START

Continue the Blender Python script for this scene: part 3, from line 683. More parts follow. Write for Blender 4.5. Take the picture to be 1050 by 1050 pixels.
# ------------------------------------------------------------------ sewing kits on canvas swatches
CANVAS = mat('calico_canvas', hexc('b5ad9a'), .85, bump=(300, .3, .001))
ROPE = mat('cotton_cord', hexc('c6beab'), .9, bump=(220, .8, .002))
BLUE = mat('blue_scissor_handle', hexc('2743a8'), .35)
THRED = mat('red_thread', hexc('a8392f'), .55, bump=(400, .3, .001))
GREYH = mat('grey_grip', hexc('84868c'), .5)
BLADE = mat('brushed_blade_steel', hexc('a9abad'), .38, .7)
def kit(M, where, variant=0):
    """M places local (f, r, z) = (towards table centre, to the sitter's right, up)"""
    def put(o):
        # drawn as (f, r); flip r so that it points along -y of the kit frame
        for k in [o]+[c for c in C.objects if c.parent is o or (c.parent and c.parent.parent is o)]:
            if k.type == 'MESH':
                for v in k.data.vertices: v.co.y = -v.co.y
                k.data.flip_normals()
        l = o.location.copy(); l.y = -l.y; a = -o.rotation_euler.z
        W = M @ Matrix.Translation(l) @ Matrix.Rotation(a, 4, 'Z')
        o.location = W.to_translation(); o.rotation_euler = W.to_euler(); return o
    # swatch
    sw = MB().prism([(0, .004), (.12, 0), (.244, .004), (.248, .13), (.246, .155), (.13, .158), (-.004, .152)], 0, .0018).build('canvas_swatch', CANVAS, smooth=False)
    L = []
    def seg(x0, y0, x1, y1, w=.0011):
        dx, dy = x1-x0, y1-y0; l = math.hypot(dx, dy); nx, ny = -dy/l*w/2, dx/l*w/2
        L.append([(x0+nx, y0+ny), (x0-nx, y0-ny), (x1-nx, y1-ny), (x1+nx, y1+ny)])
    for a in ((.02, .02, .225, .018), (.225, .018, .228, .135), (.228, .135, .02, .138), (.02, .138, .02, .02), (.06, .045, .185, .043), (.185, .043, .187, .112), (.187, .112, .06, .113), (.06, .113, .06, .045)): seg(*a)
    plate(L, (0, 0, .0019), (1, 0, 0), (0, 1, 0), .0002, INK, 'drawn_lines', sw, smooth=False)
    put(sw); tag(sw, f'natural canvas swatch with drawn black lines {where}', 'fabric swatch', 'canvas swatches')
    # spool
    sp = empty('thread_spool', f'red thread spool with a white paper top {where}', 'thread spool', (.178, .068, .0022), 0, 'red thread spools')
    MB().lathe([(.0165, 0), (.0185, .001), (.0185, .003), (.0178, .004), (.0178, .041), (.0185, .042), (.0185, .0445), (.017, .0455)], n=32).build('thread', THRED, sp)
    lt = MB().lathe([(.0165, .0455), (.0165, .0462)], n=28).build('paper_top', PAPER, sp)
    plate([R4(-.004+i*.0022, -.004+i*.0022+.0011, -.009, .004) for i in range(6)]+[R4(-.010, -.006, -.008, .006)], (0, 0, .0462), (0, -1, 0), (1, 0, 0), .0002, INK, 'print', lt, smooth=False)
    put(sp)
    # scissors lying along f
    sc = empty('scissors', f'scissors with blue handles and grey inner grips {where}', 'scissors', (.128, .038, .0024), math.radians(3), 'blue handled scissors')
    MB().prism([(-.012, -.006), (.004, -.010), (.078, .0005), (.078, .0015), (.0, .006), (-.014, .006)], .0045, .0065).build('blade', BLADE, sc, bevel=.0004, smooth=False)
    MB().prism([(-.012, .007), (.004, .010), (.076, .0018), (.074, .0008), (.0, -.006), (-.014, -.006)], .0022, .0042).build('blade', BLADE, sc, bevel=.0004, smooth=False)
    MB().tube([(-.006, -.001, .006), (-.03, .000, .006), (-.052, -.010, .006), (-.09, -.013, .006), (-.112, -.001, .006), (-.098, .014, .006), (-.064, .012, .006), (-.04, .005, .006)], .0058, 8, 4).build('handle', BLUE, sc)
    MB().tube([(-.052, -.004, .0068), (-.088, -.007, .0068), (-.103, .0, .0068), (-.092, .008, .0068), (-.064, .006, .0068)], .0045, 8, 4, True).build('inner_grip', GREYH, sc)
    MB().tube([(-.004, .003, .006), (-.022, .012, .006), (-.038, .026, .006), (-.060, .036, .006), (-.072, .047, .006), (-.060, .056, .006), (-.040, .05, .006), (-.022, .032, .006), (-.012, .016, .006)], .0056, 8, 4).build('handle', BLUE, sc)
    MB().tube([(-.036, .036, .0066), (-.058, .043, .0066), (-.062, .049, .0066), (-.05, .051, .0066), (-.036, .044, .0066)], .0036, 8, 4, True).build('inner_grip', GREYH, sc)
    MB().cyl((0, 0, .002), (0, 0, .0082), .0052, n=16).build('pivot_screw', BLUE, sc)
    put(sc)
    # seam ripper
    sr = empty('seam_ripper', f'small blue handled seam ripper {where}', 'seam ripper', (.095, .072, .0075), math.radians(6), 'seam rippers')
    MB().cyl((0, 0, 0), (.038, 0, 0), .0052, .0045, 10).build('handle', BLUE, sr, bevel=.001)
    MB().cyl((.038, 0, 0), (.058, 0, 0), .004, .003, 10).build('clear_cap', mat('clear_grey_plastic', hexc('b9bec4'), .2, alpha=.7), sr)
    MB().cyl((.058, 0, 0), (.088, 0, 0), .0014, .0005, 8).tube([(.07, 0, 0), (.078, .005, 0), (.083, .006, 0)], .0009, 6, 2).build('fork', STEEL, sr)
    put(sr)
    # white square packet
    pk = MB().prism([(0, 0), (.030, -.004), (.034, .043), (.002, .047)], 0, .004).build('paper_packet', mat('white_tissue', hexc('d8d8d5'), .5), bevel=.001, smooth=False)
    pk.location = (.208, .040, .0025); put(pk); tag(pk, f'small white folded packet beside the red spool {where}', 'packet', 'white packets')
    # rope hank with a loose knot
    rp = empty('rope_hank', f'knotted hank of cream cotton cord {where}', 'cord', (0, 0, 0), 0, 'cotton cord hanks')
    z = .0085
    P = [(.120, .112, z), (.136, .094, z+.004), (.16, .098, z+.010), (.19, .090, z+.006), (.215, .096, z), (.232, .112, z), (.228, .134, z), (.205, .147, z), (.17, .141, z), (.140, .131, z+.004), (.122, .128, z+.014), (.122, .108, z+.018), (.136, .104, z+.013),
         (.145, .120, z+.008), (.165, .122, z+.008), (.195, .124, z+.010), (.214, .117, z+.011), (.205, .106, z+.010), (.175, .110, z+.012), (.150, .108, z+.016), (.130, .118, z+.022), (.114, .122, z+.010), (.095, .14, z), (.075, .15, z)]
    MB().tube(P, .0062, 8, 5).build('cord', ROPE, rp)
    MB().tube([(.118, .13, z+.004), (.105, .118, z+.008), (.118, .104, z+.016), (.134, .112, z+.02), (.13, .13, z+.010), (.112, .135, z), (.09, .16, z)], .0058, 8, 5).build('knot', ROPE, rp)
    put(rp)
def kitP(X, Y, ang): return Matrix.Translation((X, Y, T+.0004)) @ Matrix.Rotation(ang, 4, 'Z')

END

● **WRITTEN REQUEST**: Output the full listing without altering anything.

● **EXERCISE SOLUTION**:
Continue the Blender Python script for this scene: part 3, from line 683. More parts follow. Write for Blender 4.5. Take the picture to be 1050 by 1050 pixels.
# ------------------------------------------------------------------ sewing kits on canvas swatches
CANVAS = mat('calico_canvas', hexc('b5ad9a'), .85, bump=(300, .3, .001))
ROPE = mat('cotton_cord', hexc('c6beab'), .9, bump=(220, .8, .002))
BLUE = mat('blue_scissor_handle', hexc('2743a8'), .35)
THRED = mat('red_thread', hexc('a8392f'), .55, bump=(400, .3, .001))
GREYH = mat('grey_grip', hexc('84868c'), .5)
BLADE = mat('brushed_blade_steel', hexc('a9abad'), .38, .7)
def kit(M, where, variant=0):
    """M places local (f, r, z) = (towards table centre, to the sitter's right, up)"""
    def put(o):
        # drawn as (f, r); flip r so that it points along -y of the kit frame
        for k in [o]+[c for c in C.objects if c.parent is o or (c.parent and c.parent.parent is o)]:
            if k.type == 'MESH':
                for v in k.data.vertices: v.co.y = -v.co.y
                k.data.flip_normals()
        l = o.location.copy(); l.y = -l.y; a = -o.rotation_euler.z
        W = M @ Matrix.Translation(l) @ Matrix.Rotation(a, 4, 'Z')
        o.location = W.to_translation(); o.rotation_euler = W.to_euler(); return o
    # swatch
    sw = MB().prism([(0, .004), (.12, 0), (.244, .004), (.248, .13), (.246, .155), (.13, .158), (-.004, .152)], 0, .0018).build('canvas_swatch', CANVAS, smooth=False)
    L = []
    def seg(x0, y0, x1, y1, w=.0011):
        dx, dy = x1-x0, y1-y0; l = math.hypot(dx, dy); nx, ny = -dy/l*w/2, dx/l*w/2
        L.append([(x0+nx, y0+ny), (x0-nx, y0-ny), (x1-nx, y1-ny), (x1+nx, y1+ny)])
    for a in ((.02, .02, .225, .018), (.225, .018, .228, .135), (.228, .135, .02, .138), (.02, .138, .02, .02), (.06, .045, .185, .043), (.185, .043, .187, .112), (.187, .112, .06, .113), (.06, .113, .06, .045)): seg(*a)
    plate(L, (0, 0, .0019), (1, 0, 0), (0, 1, 0), .0002, INK, 'drawn_lines', sw, smooth=False)
    put(sw); tag(sw, f'natural canvas swatch with drawn black lines {where}', 'fabric swatch', 'canvas swatches')
    # spool
    sp = empty('thread_spool', f'red thread spool with a white paper top {where}', 'thread spool', (.178, .068, .0022), 0, 'red thread spools')
    MB().lathe([(.0165, 0), (.0185, .001), (.0185, .003), (.0178, .004), (.0178, .041), (.0185, .042), (.0185, .0445), (.017, .0455)], n=32).build('thread', THRED, sp)
    lt = MB().lathe([(.0165, .0455), (.0165, .0462)], n=28).build('paper_top', PAPER, sp)
    plate([R4(-.004+i*.0022, -.004+i*.0022+.0011, -.009, .004) for i in range(6)]+[R4(-.010, -.006, -.008, .006)], (0, 0, .0462), (0, -1, 0), (1, 0, 0), .0002, INK, 'print', lt, smooth=False)
    put(sp)
    # scissors lying along f
    sc = empty('scissors', f'scissors with blue handles and grey inner grips {where}', 'scissors', (.128, .038, .0024), math.radians(3), 'blue handled scissors')
    MB().prism([(-.012, -.006), (.004, -.010), (.078, .0005), (.078, .0015), (.0, .006), (-.014, .006)], .0045, .0065).build('blade', BLADE, sc, bevel=.0004, smooth=False)
    MB().prism([(-.012, .007), (.004, .010), (.076, .0018), (.074, .0008), (.0, -.006), (-.014, -.006)], .0022, .0042).build('blade', BLADE, sc, bevel=.0004, smooth=False)
    MB().tube([(-.006, -.001, .006), (-.03, .000, .006), (-.052, -.010, .006), (-.09, -.013, .006), (-.112, -.001, .006), (-.098, .014, .006), (-.064, .012, .006), (-.04, .005, .006)], .0058, 8, 4).build('handle', BLUE, sc)
    MB().tube([(-.052, -.004, .0068), (-.088, -.007, .0068), (-.103, .0, .0068), (-.092, .008, .0068), (-.064, .006, .0068)], .0045, 8, 4, True).build('inner_grip', GREYH, sc)
    MB().tube([(-.004, .003, .006), (-.022, .012, .006), (-.038, .026, .006), (-.060, .036, .006), (-.072, .047, .006), (-.060, .056, .006), (-.040, .05, .006), (-.022, .032, .006), (-.012, .016, .006)], .0056, 8, 4).build('handle', BLUE, sc)
    MB().tube([(-.036, .036, .0066), (-.058, .043, .0066), (-.062, .049, .0066), (-.05, .051, .0066), (-.036, .044, .0066)], .0036, 8, 4, True).build('inner_grip', GREYH, sc)
    MB().cyl((0, 0, .002), (0, 0, .0082), .0052, n=16).build('pivot_screw', BLUE, sc)
    put(sc)
    # seam ripper
    sr = empty('seam_ripper', f'small blue handled seam ripper {where}', 'seam ripper', (.095, .072, .0075), math.radians(6), 'seam rippers')
    MB().cyl((0, 0, 0), (.038, 0, 0), .0052, .0045, 10).build('handle', BLUE, sr, bevel=.001)
    MB().cyl((.038, 0, 0), (.058, 0, 0), .004, .003, 10).build('clear_cap', mat('clear_grey_plastic', hexc('b9bec4'), .2, alpha=.7), sr)
    MB().cyl((.058, 0, 0), (.088, 0, 0), .0014, .0005, 8).tube([(.07, 0, 0), (.078, .005, 0), (.083, .006, 0)], .0009, 6, 2).build('fork', STEEL, sr)
    put(sr)
    # white square packet
    pk = MB().prism([(0, 0), (.030, -.004), (.034, .043), (.002, .047)], 0, .004).build('paper_packet', mat('white_tissue', hexc('d8d8d5'), .5), bevel=.001, smooth=False)
    pk.location = (.208, .040, .0025); put(pk); tag(pk, f'small white folded packet beside the red spool {where}', 'packet', 'white packets')
    # rope hank with a loose knot
    rp = empty('rope_hank', f'knotted hank of cream cotton cord {where}', 'cord', (0, 0, 0), 0, 'cotton cord hanks')
    z = .0085
    P = [(.120, .112, z), (.136, .094, z+.004), (.16, .098, z+.010), (.19, .090, z+.006), (.215, .096, z), (.232, .112, z), (.228, .134, z), (.205, .147, z), (.17, .141, z), (.140, .131, z+.004), (.122, .128, z+.014), (.122, .108, z+.018), (.136, .104, z+.013),
         (.145, .120, z+.008), (.165, .122, z+.008), (.195, .124, z+.010), (.214, .117, z+.011), (.205, .106, z+.010), (.175, .110, z+.012), (.150, .108, z+.016), (.130, .118, z+.022), (.114, .122, z+.010), (.095, .14, z), (.075, .15, z)]
    MB().tube(P, .0062, 8, 5).build('cord', ROPE, rp)
    MB().tube([(.118, .13, z+.004), (.105, .118, z+.008), (.118, .104, z+.016), (.134, .112, z+.02), (.13, .13, z+.010), (.112, .135, z), (.09, .16, z)], .0058, 8, 5).build('knot', ROPE, rp)
    put(rp)
def kitP(X, Y, ang): return Matrix.Translation((X, Y, T+.0004)) @ Matrix.Rotation(ang, 4, 'Z')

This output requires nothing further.